It’s not just about booing Goodes – the racism is institutionalised

The reason for the booing of Aboriginal football legend Adam Goodes is clear: racism. Standing by him – saying that it’s racist to boo him, and backing his actions – is a basic and necessary gesture of solidarity.

Commentators who want Goodes to just shut up and play are clearly itching to use the words “uppity black”. According to them, Goodes is “provocative” or “political” or “divisive”.

What they really mean is he’s a black who doesn’t know his place. He won’t be a nice quiet Aborigine who’s just grateful to be a footballer. Their attitudes are reminiscent of former Collingwood president Allan McAlister. When confronted by St Kilda player Nicky Winmar standing up to racism in 1993, McAlister said he had no problem with Aboriginal people “as long as they conduct themselves like white people”.

As journalist Amy McQuire put it in an article for New Matilda, Goodes “steps outside of the narrow confines of what is expected of him as an Aboriginal athlete. That is, to keep his advocacy restricted to his team’s chances at winning a premiership, and not use his impressive public platform to stick up for his people”.

Goodes’s real crime in the minds of his detractors can probably be narrowed down to the lines that he wrote after seeing John Pilger’s 2014 film Utopia: “Imagine watching a film that tells the truth about the terrible injustices committed over 225 years against your people, a film that reveals how Europeans, and the governments that have run our country, have raped, killed and stolen from your people for their own benefit.

“Now imagine how it feels when the people who benefited most from those rapes, those killings and that theft – the people in whose name the oppression was done – turn away in disgust when someone seeks to expose it.”

Racism clearly is not a thing of the past. But while the current media furore does not acknowledge it, booing is not the main manifestation of racism in this country. The main thing is the institutionalised racism built into Australian capitalism, which reinforces every day the inferior status of Aboriginal people.

A racist system

In the eyes of the Australian state, Aboriginal lives are worthless. Last month, in a case that went largely unremarked, a 23-year-old non-Indigenous man was given six months’ home detention for a hit and run that killed an 8-year-old Aboriginal boy in Darwin. When the boy’s mother expressed her anger at the accused’s family, the magistrate’s response was telling: “You’ll be arrested if you don’t shut up.

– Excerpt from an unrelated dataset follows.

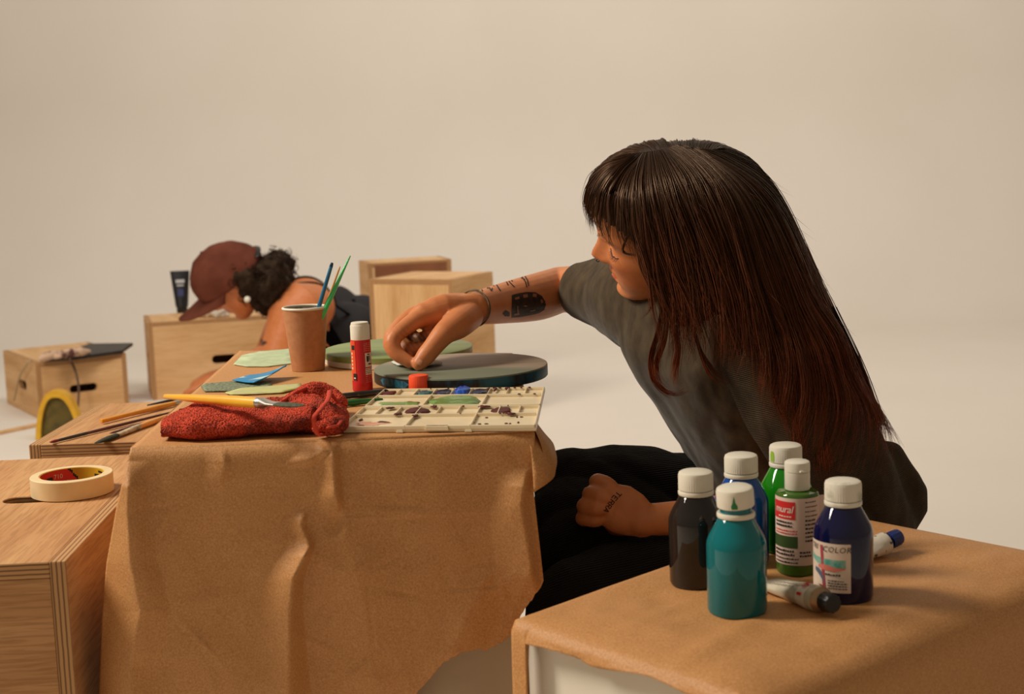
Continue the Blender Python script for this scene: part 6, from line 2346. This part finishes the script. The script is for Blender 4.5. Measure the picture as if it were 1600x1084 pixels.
# ---------------------------------------------------------------- person bending down in the distance
def second_person():
    Yp = 4.98
    sc = 1.14
    f, u = (-.66, -.10, -.74), (-.68, -.40, .58)
    tr, R, inv = head_frame(f, u, D(377, 499, Yp), (.09, 0, .010), sc)
    T = thing('person', 'person in maroon cap and black tank top bending low behind the paper cup', 'person', (D(520, 560, 5.2)[0], 5.2, 0))
    dd = lambda x, y, Y=Yp: D(x, y, Y)
    body = MB()
    hv, hf = head_verts(1.0, 90, 90)
    body.add(tr(hv), hf)
    ears(body, tr, .6)
    neck0 = tr([(-.03, 0, .06)])[0]
    tube(body, [tr([(-.02, 0, .10)])[0], neck0, dd(432, 462, 5.02), dd(455, 478, 5.05)], [.06, .058, .062, .075], 24)
    sh, el = dd(466, 484, 4.93), dd(432, 560, 4.86)
    wr = dd(350, 590, 4.95)
    tube(body, [dd(486, 480, 4.98), sh, sh * .5 + el * .5, el], [.085, .098, .080, .062], 28)
    tube(body, [el, el * .5 + wr * .5, wr], [.062, .056, .036], 24)
    # far arm
    shf, elf, wrf = dd(470, 470, 5.30), dd(420, 560, 5.33), dd(345, 592, 5.15)
    tube(body, [dd(490, 478, 5.2), shf, elf], [.085, .085, .06], 24)
    tube(body, [elf, elf * .5 + wrf * .5, wrf], [.06, .052, .036], 24)
    for w_ in (wr, wrf):
        tube(body, [w_, w_ + (-.05, 0, -.02), w_ + (-.08, 0, -.03)], [.036, .042, .036], 18)
        for k in range(4):
            b = w_ + np.array((-.08, -.03 + .02 * k, -.03))
            tube(body, [b, b + (-.04, 0, -.012), b + (-.065, 0, -.045)], [.013, .012, .009], 12)
        b = w_ + np.array((-.03, -.03, -.02))
        tube(body, [b, b + (-.03, -.03, -.015), b + (-.06, -.035, -.035)], [.015, .013, .010], 12)
    # trunk, thighs folded, shins on the floor
    hip = np.array((-.575, 5.24, .33))
    a = np.array((.12, .98, .05))
    secs = [(dd(452, 474, 5.08), a * .09, np.array((.03, 0, .05))), (dd(476, 482, 5.11), a * .175, np.array((-.04, 0, .085))), (dd(520, 508, 5.15), a * .17, np.array((-.055, 0, .11))), (dd(552, 520, 5.20), a * .15, np.array((-.06, 0, .10))), (hip, a * .18, np.array((-.06, 0, .12))), (hip + (.08, .01, -.06), a * .12, np.array((-.03, 0, .06)))]
    loft(body, secs, 40, 40)
    for s in (-1, 1):
        hp = hip + a * (.09 * s) + (0, 0, -.03)
        kn = np.array((-.93, 5.24 + .15 * s, .10))
        an = np.array((-.60, 5.22 + .11 * s, .065))
        tube(body, [hp, hp * .5 + kn * .5, kn], [.10, .085, .065], 24)
        tube(body, [kn, kn * .5 + an * .5, an], [.062, .060, .042], 24)
        tube(body, [an, an + (.08, 0, -.018), an + (.16, 0, -.03)], [.042, .038, .026], 18)
    V, F = fuse(body, 0.0055, 3)
    o = obj('body', MB().add(V, F), m_skin, T, smooth=180)
    tint = np.ones((len(V), 3)) * (0.96, 0.88, 0.80)
    L = inv(V)
    lips = (L[:, 0] > .08) & (np.abs(L[:, 1]) < .022) & (L[:, 2] > .05) & (L[:, 2] < .074)
    tint[lips] *= (.8, .6, .6)
    for y in (-.031, .031):
        e = np.exp(-((L[:, 1] - y) / .012)**2 - ((L[:, 2] - .112) / .0035)**2) * (L[:, 0] > .06)
        tint *= 1 - .75 * e[:, None]
    c = dd(412, 534, 4.83)
    set_tint(o, tint)
    skin = Skin(V, F)
    mb = MB()
    for k in range(5):
        skin.ribbon(mb, [(408 + k * 1.6, 530 + k), (410 + k * 1.6, 540 - k)], 3, lift=.001)
    if mb.n:
        obj('tattoo', mb, material('arm_ink', (70, 50, 44), 0.6), o, smooth=180)
    # tank top
    tk = MB()
    g = .010
    tsec = [(secs[2][0] * .40 + secs[1][0] * .60 + (.03, 0, 0), a * .176, np.array((-.05, 0, .098)))]
    tsec += [(c_, a_ * (1 + g / .17), b_ * 1.09) for c_, a_, b_ in secs[2:5]]
    loft(tk, tsec, 44, 30)
    V2, F2 = fuse(tk, .006, 3)
    V2 = V2 + vnormals(V2, F2) * (nz(V2, 9, 3, 2) * .006)[:, None]
    m_tank = material('black_tank', (6, 5, 5), 0.9, (9, 8, 7), 20, spec=0.05)
    to = obj('tank_top', MB().add(V2, F2), m_tank, T, smooth=180)
    for pts in ([dd(428, 452, 4.99), dd(446, 440, 4.985), dd(470, 434, 4.99), dd(500, 441, 5.0), dd(528, 458, 5.02), dd(550, 478, 5.04)], [dd(440, 446, 5.24), dd(470, 434, 5.26), dd(510, 448, 5.28), dd(545, 476, 5.26)]):
        # strap lies on the skin
        mb = MB()
        bt = BVHTree.FromPolygons([tuple(v) for v in V], F)
        q = []
        for p in catmull(pts, 24):
            h = bt.find_nearest(Vector(p))
            q.append(np.array(h[0] + h[1] * .003))
        tube(mb, q, .007, 10, flat=0.6)
        obj('strap', mb, m_tank, to, smooth=180)
    # trousers
    tp = MB()
    loft(tp, [(secs[4][0] * .7 + secs[3][0] * .3, a * .185, np.array((-.07, 0, .125))), (hip, a * .20, np.array((-.07, 0, .135))), (hip + (.09, .01, -.07), a * .14, np.array((-.04, 0, .075)))], 40, 20)
    for s in (-1, 1):
        hp = hip + a * (.09 * s) + (0, 0, -.03)
        kn = np.array((-.93, 5.24 + .15 * s, .10))
        an = np.array((-.63, 5.22 + .11 * s, .068))
        tube(tp, [hp, hp * .5 + kn * .5, kn], [.115, .10, .078], 24)
        tube(tp, [kn, kn * .5 + an * .5, an], [.074, .07, .056], 24)
    V2, F2 = fuse(tp, .007, 3)
    V2[:, 2] = np.maximum(V2[:, 2], .003)
    obj('trousers', MB().add(V2, F2), material('dark_trousers', (36, 33, 34), 0.9), T, smooth=180)
    # cap: dome with panel seams, brim, back strap opening
    m_cap = material('maroon_cotton', (92, 47, 34), 0.9, (108, 58, 43), 14, bump=0.2, bscale=300, spec=0.15)
    mb = MB()
    nlat, nlon = 26, 72
    tilt = -0.10

    def dome(th, ph, k=1.0):
        x, y, z = .110 * k * math.cos(th) * math.cos(ph) - .004, .086 * k * math.sin(th) * math.cos(ph), .108 * k * math.sin(ph)
        seam = 1 - .012 * math.exp(-((((th / (PI / 3)) + 6.5) % 1 - .5) / .02)**2) * math.cos(ph)
        fr_ = .010 * max(0, math.cos(th))**2 * math.cos(ph * 1.2)**2
        return np.array((x * seam + fr_, y * seam, z)) + np.array((tilt * 0 + .002, 0, .132 + x * .16))
    Gd = np.array([[dome(th, ph) for ph in np.linspace(-.12, PI / 2, nlat)] for th in np.linspace(0, 2 * PI, nlon + 1)])
    Gn = nz(Gd.reshape(-1, 3), 34, 5, 2).reshape(Gd.shape[:2])
    cdir = Gd - np.array((0, 0, .13))
    Gd = Gd + cdir / np.linalg.norm(cdir, axis=2)[..., None] * (Gn * .0028)[..., None]
    gridmesh(mb, tr(Gd.reshape(-1, 3)).reshape(Gd.shape))
    co = obj('cap', mb, m_cap, T, smooth=180, solid=0.003)
    co['label'] = 'maroon baseball cap'
    mb = MB()
    b = dome(0, PI / 2)
    tube(mb, tr([b + (0, 0, -.003), b + (0, 0, .001)]), .006, 16, smooth_path=False)
    obj('button', mb, m_cap, co, smooth=180)
    mb = MB()
    nb = 40
    Gb = []
    for th in np.linspace(-1.15, 1.15, nb):
        e = dome(th, -.08)
        row = []
        for s in np.linspace(0, 1, 12):
            reach = .086 * (math.cos(th * 1.25)**0.6 if abs(th) < 1.25 else 0)
            row.append(e + np.array((reach * s, 0, -.006 * s * s - .060 * (e[1] / .09)**2 * s + .030 * s)))
        Gb.append(row)
    Gb = np.array(Gb)
    gridmesh(mb, tr(Gb.reshape(-1, 3)).reshape(Gb.shape), flip=True)
    obj('brim', mb, m_cap, co, smooth=180, solid=0.004)
    mb = MB()
    e = [dome(th, -.02) * np.array((1, 1, 1)) for th in np.linspace(PI - .55, PI + .55, 14)]
    tube(mb, tr(np.array(e) * (1.03, 1.03, 1) + (0, 0, .004)), .010, 10, flat=.35)
    obj('back_strap', mb, m_black, co, smooth=180)
    # curly hair
    m_h2 = material('black_curls', (26, 17, 12), 0.6, (36, 23, 16), 60, spec=0.3, tintspec=(1.0, 0.65, 0.4))
    mb = MB()
    for (x, y, Y, r) in ((362, 439, 4.90, .034), (382, 436, 4.88, .042), (354, 446, 4.93, .034), (372, 447, 4.91, .042), (396, 445, 4.90, .052), (418, 446, 4.92, .070), (424, 425, 4.95, .062), (405, 425, 4.95, .06), (436, 414, 5.0, .05), (415, 466, 4.94, .05), (425, 440, 5.08, .07), (400, 440, 5.12, .06), (416, 480, 4.96, .035)):
        tube(mb, [dd(x - 3, y, Y), dd(x + 3, y, Y)], r, 20)
    V3, F3 = fuse(mb, .007, 2)
    V3 = V3 + vnormals(V3, F3) * (nz(V3, 26, 2, 2) * .014)[:, None]
    hb = obj('hair', MB().add(V3, F3), m_h2, T, smooth=180)
    hb['label'] = 'black curly hair'
    rg = np.random.default_rng(21)
    N3 = vnormals(V3, F3)
    P3 = []
    hc = tr([(-.02, 0, .12)])[0]
    for i in rg.choice(len(V3), 520):
        p, n = V3[i], N3[i]
        if n[1] > .75:
            continue
        ax = n * .8 + rg.normal(size=3) * .45
        ax /= np.linalg.norm(ax)
        e1 = np.cross(ax, rg.normal(size=3))
        e1 /= np.linalg.norm(e1)
        e2 = np.cross(ax, e1)
        t = np.linspace(0, 1, 26)
        rr = rg.uniform(.006, .012)
        L = rg.uniform(.010, .034)
        w = rg.uniform(1.0, 2.2) * 2 * PI
        P3.append(p - n * .006 + ax * (L * t)[:, None] + (e1 * np.cos(w * t)[:, None] + e2 * np.sin(w * t)[:, None] - e1) * rr)
    P3 = np.array(P3)
    strands('curls', P3, np.full(len(P3), .0016), m_h2, hb)
    # white earring
    mb = MB()
    c = dd(386.5, 467.5, 4.835)
    tube(mb, [c + (0, -.004, 0), c + (0, .004, 0)], .0105, 16, smooth_path=False)
    obj('earring', mb, m_white_plastic, o, smooth=60)


second_person()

This is a court of law, not a pub where people can yell at each other”. That’s the attitude of those in authority.

Add to such instances the continued removal from their families of thousands of Aboriginal children by the state under the pretence of “child protection”. Add poverty and entrenched hopelessness driving suicide rates of nearly one in three deaths of Indigenous people aged 15 to 35.

Add the military occupation of Aboriginal communities by the Northern Territory intervention. Add the proposed forced closure of Aboriginal homelands – ethnic cleansing justified by the insult that living on country is a luxury “lifestyle choice”. Add the daily harassment and discrimination. Add the whitewashing of history. Add the gap in life expectancy. Add the ongoing genocide.

That’s the reason racism can get traction. And it’s why those who run the show would rather blame it on “idiots”. Far better to think it is only footy fans’ bad attitudes rather than a consequence of a system based on exploitation, profit and the dispossession of Aboriginal people. The people at the top play divide and rule, then say that they are upset about the ongoing divisions.

There has been an outpouring of popular support for Goodes on and off the field, and for calling racism what it is. There’s a polarisation, and that’s a good thing – much better than sweeping racism under the carpet.

Yet there’s a lot wrong with some of the responses that oppose the booing. The 31 July Age editorial, entitled “Booing Adam Goodes: Australians must unite against racism”, epitomised the problem.

“The attacks on Goodes in recent times have reached such a level that they are reflecting poorly on our entire nation. We all have a duty to help end this travesty – and prevent repeats – by having the courage and decency to call out such behaviour as a racist disgrace”, it said. “It certainly has no place in a nation that would pride itself on being diverse, multicultural and, above all, fair.”

This whitewashes Australia’s institutionalised anti-Aboriginal racism, not to mention the anti-Muslim and anti-refugees racism that is a daily feature of mainstream politics and media.

Yes, the booing is wrong. But it is not in contradiction to some “fair” Australia. It is a logical outgrowth of a racist system.